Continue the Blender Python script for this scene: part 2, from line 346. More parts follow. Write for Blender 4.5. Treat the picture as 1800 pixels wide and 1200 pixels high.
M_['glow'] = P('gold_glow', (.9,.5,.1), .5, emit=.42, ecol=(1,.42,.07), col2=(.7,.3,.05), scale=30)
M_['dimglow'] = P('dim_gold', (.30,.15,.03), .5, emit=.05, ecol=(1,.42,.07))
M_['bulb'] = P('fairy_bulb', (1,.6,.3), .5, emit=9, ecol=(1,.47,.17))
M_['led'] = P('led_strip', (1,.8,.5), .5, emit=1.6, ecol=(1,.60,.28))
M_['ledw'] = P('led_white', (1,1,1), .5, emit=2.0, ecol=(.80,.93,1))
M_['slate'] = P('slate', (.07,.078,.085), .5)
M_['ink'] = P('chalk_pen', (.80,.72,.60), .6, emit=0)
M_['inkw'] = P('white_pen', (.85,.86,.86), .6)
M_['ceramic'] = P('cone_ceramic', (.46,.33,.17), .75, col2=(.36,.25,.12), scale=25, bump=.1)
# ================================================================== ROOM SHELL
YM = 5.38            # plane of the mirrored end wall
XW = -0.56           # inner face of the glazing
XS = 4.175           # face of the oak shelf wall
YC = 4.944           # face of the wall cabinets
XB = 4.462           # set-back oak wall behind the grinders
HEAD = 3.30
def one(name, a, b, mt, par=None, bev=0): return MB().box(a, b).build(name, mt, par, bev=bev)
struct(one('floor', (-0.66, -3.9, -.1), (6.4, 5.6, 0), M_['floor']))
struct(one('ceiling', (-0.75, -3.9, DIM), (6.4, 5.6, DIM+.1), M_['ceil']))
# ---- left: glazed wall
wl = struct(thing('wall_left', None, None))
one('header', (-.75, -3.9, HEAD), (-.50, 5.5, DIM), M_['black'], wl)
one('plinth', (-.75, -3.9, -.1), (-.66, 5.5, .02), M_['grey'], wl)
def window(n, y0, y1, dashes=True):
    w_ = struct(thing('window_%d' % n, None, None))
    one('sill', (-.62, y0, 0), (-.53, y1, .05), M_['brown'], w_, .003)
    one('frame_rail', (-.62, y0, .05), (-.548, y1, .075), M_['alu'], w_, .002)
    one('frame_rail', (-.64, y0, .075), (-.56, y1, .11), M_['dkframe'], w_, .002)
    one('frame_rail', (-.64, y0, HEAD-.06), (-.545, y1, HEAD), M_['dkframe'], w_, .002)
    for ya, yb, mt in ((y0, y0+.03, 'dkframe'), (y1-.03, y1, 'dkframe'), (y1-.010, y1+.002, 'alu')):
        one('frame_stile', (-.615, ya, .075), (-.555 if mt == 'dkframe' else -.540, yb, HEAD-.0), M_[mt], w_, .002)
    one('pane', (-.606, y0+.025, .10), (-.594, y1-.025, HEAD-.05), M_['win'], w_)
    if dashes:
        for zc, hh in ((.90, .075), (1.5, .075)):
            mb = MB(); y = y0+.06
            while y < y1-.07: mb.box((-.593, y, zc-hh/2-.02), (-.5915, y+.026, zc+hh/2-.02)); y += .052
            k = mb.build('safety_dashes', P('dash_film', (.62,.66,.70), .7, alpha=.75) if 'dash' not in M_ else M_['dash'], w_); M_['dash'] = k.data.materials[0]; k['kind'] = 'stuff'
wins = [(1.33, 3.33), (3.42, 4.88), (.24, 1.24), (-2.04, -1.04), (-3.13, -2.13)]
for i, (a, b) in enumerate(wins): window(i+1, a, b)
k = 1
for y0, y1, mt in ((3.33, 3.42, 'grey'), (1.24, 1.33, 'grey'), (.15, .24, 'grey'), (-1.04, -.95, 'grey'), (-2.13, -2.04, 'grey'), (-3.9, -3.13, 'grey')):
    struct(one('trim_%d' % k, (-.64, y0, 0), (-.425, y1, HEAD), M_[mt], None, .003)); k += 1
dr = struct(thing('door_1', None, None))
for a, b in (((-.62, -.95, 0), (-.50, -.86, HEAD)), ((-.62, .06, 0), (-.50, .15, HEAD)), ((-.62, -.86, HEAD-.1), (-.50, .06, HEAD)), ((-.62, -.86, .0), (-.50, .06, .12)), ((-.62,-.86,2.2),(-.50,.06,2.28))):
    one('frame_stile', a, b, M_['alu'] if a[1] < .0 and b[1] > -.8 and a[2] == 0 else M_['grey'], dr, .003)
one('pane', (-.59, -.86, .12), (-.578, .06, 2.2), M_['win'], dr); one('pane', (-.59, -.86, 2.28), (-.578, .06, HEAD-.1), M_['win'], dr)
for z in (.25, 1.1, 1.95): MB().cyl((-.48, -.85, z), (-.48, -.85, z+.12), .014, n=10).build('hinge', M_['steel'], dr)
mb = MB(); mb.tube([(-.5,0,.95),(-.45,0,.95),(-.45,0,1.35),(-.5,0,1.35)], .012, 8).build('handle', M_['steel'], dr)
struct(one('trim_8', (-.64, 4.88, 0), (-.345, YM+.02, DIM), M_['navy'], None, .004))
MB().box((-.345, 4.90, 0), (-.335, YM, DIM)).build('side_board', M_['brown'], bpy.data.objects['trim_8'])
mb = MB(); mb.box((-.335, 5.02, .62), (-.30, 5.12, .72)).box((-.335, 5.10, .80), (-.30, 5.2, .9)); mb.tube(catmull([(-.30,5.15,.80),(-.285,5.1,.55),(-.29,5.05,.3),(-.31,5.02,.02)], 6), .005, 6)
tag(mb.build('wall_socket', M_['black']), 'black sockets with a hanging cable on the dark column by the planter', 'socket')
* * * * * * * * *
§ **Exercise details**:
Repeat the data exactly. Leave nothing out.

§ **Result for this exercise**:
Continue the Blender Python script for this scene: part 2, from line 346. More parts follow. Write for Blender 4.5. Treat the picture as 1800 pixels wide and 1200 pixels high.
M_['glow'] = P('gold_glow', (.9,.5,.1), .5, emit=.42, ecol=(1,.42,.07), col2=(.7,.3,.05), scale=30)
M_['dimglow'] = P('dim_gold', (.30,.15,.03), .5, emit=.05, ecol=(1,.42,.07))
M_['bulb'] = P('fairy_bulb', (1,.6,.3), .5, emit=9, ecol=(1,.47,.17))
M_['led'] = P('led_strip', (1,.8,.5), .5, emit=1.6, ecol=(1,.60,.28))
M_['ledw'] = P('led_white', (1,1,1), .5, emit=2.0, ecol=(.80,.93,1))
M_['slate'] = P('slate', (.07,.078,.085), .5)
M_['ink'] = P('chalk_pen', (.80,.72,.60), .6, emit=0)
M_['inkw'] = P('white_pen', (.85,.86,.86), .6)
M_['ceramic'] = P('cone_ceramic', (.46,.33,.17), .75, col2=(.36,.25,.12), scale=25, bump=.1)
# ================================================================== ROOM SHELL
YM = 5.38            # plane of the mirrored end wall
XW = -0.56           # inner face of the glazing
XS = 4.175           # face of the oak shelf wall
YC = 4.944           # face of the wall cabinets
XB = 4.462           # set-back oak wall behind the grinders
HEAD = 3.30
def one(name, a, b, mt, par=None, bev=0): return MB().box(a, b).build(name, mt, par, bev=bev)
struct(one('floor', (-0.66, -3.9, -.1), (6.4, 5.6, 0), M_['floor']))
struct(one('ceiling', (-0.75, -3.9, DIM), (6.4, 5.6, DIM+.1), M_['ceil']))
# ---- left: glazed wall
wl = struct(thing('wall_left', None, None))
one('header', (-.75, -3.9, HEAD), (-.50, 5.5, DIM), M_['black'], wl)
one('plinth', (-.75, -3.9, -.1), (-.66, 5.5, .02), M_['grey'], wl)
def window(n, y0, y1, dashes=True):
    w_ = struct(thing('window_%d' % n, None, None))
    one('sill', (-.62, y0, 0), (-.53, y1, .05), M_['brown'], w_, .003)
    one('frame_rail', (-.62, y0, .05), (-.548, y1, .075), M_['alu'], w_, .002)
    one('frame_rail', (-.64, y0, .075), (-.56, y1, .11), M_['dkframe'], w_, .002)
    one('frame_rail', (-.64, y0, HEAD-.06), (-.545, y1, HEAD), M_['dkframe'], w_, .002)
    for ya, yb, mt in ((y0, y0+.03, 'dkframe'), (y1-.03, y1, 'dkframe'), (y1-.010, y1+.002, 'alu')):
        one('frame_stile', (-.615, ya, .075), (-.555 if mt == 'dkframe' else -.540, yb, HEAD-.0), M_[mt], w_, .002)
    one('pane', (-.606, y0+.025, .10), (-.594, y1-.025, HEAD-.05), M_['win'], w_)
    if dashes:
        for zc, hh in ((.90, .075), (1.5, .075)):
            mb = MB(); y = y0+.06
            while y < y1-.07: mb.box((-.593, y, zc-hh/2-.02), (-.5915, y+.026, zc+hh/2-.02)); y += .052
            k = mb.build('safety_dashes', P('dash_film', (.62,.66,.70), .7, alpha=.75) if 'dash' not in M_ else M_['dash'], w_); M_['dash'] = k.data.materials[0]; k['kind'] = 'stuff'
wins = [(1.33, 3.33), (3.42, 4.88), (.24, 1.24), (-2.04, -1.04), (-3.13, -2.13)]
for i, (a, b) in enumerate(wins): window(i+1, a, b)
k = 1
for y0, y1, mt in ((3.33, 3.42, 'grey'), (1.24, 1.33, 'grey'), (.15, .24, 'grey'), (-1.04, -.95, 'grey'), (-2.13, -2.04, 'grey'), (-3.9, -3.13, 'grey')):
    struct(one('trim_%d' % k, (-.64, y0, 0), (-.425, y1, HEAD), M_[mt], None, .003)); k += 1
dr = struct(thing('door_1', None, None))
for a, b in (((-.62, -.95, 0), (-.50, -.86, HEAD)), ((-.62, .06, 0), (-.50, .15, HEAD)), ((-.62, -.86, HEAD-.1), (-.50, .06, HEAD)), ((-.62, -.86, .0), (-.50, .06, .12)), ((-.62,-.86,2.2),(-.50,.06,2.28))):
    one('frame_stile', a, b, M_['alu'] if a[1] < .0 and b[1] > -.8 and a[2] == 0 else M_['grey'], dr, .003)
one('pane', (-.59, -.86, .12), (-.578, .06, 2.2), M_['win'], dr); one('pane', (-.59, -.86, 2.28), (-.578, .06, HEAD-.1), M_['win'], dr)
for z in (.25, 1.1, 1.95): MB().cyl((-.48, -.85, z), (-.48, -.85, z+.12), .014, n=10).build('hinge', M_['steel'], dr)
mb = MB(); mb.tube([(-.5,0,.95),(-.45,0,.95),(-.45,0,1.35),(-.5,0,1.35)], .012, 8).build('handle', M_['steel'], dr)
struct(one('trim_8', (-.64, 4.88, 0), (-.345, YM+.02, DIM), M_['navy'], None, .004))
MB().box((-.345, 4.90, 0), (-.335, YM, DIM)).build('side_board', M_['brown'], bpy.data.objects['trim_8'])
mb = MB(); mb.box((-.335, 5.02, .62), (-.30, 5.12, .72)).box((-.335, 5.10, .80), (-.30, 5.2, .9)); mb.tube(catmull([(-.30,5.15,.80),(-.285,5.1,.55),(-.29,5.05,.3),(-.31,5.02,.02)], 6), .005, 6)
tag(mb.build('wall_socket', M_['black']), 'black sockets with a hanging cable on the dark column by the planter', 'socket')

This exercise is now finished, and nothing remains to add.